## [GIVEN REQUEST]
Quote, with no changes, the lines that run from the top of the material to the line with "S.view_settings.exposure = 0.0;", both included.

** Start **

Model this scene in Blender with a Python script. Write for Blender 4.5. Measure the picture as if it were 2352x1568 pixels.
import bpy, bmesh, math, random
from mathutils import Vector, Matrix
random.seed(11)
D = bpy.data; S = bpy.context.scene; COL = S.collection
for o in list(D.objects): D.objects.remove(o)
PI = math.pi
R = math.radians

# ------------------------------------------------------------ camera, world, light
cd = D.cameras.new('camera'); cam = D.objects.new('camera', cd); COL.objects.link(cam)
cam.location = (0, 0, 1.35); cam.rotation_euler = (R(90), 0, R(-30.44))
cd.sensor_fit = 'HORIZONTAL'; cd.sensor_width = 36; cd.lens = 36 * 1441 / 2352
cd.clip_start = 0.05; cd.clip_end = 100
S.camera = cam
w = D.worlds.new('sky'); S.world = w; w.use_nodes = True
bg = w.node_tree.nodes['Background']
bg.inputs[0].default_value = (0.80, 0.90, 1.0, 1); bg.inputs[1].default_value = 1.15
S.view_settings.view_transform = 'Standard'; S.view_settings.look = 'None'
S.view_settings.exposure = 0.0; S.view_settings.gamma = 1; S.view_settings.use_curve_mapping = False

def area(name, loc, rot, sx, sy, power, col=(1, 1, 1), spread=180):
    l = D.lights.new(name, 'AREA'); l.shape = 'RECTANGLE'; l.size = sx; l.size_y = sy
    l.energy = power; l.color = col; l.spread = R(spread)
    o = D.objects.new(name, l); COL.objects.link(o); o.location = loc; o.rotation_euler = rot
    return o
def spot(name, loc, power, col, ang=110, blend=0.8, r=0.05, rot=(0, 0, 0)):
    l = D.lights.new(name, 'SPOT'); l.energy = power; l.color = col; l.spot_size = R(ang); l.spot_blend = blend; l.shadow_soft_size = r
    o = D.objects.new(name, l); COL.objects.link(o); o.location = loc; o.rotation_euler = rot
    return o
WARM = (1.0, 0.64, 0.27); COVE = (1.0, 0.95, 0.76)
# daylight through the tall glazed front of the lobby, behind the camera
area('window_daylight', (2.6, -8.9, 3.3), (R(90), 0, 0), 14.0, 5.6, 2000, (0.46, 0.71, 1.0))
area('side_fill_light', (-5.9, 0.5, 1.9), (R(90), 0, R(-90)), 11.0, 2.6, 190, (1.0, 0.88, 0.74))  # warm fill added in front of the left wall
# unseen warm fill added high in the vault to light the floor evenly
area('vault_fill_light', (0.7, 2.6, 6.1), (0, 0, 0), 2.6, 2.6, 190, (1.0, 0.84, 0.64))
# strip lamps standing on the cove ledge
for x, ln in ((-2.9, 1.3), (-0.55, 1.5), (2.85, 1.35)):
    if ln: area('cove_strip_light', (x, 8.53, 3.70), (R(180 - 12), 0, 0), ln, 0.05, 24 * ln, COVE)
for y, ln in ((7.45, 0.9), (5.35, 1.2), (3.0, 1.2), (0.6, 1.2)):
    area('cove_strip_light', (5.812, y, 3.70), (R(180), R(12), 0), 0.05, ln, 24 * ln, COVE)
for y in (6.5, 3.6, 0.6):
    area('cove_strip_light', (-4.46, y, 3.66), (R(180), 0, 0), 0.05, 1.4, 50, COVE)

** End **

## [THE RESPONSE]
Model this scene in Blender with a Python script. Write for Blender 4.5. Measure the picture as if it were 2352x1568 pixels.
import bpy, bmesh, math, random
from mathutils import Vector, Matrix
random.seed(11)
D = bpy.data; S = bpy.context.scene; COL = S.collection
for o in list(D.objects): D.objects.remove(o)
PI = math.pi
R = math.radians

# ------------------------------------------------------------ camera, world, light
cd = D.cameras.new('camera'); cam = D.objects.new('camera', cd); COL.objects.link(cam)
cam.location = (0, 0, 1.35); cam.rotation_euler = (R(90), 0, R(-30.44))
cd.sensor_fit = 'HORIZONTAL'; cd.sensor_width = 36; cd.lens = 36 * 1441 / 2352
cd.clip_start = 0.05; cd.clip_end = 100
S.camera = cam
w = D.worlds.new('sky'); S.world = w; w.use_nodes = True
bg = w.node_tree.nodes['Background']
bg.inputs[0].default_value = (0.80, 0.90, 1.0, 1); bg.inputs[1].default_value = 1.15
S.view_settings.view_transform = 'Standard'; S.view_settings.look = 'None'
S.view_settings.exposure = 0.0; S.view_settings.gamma = 1; S.view_settings.use_curve_mapping = False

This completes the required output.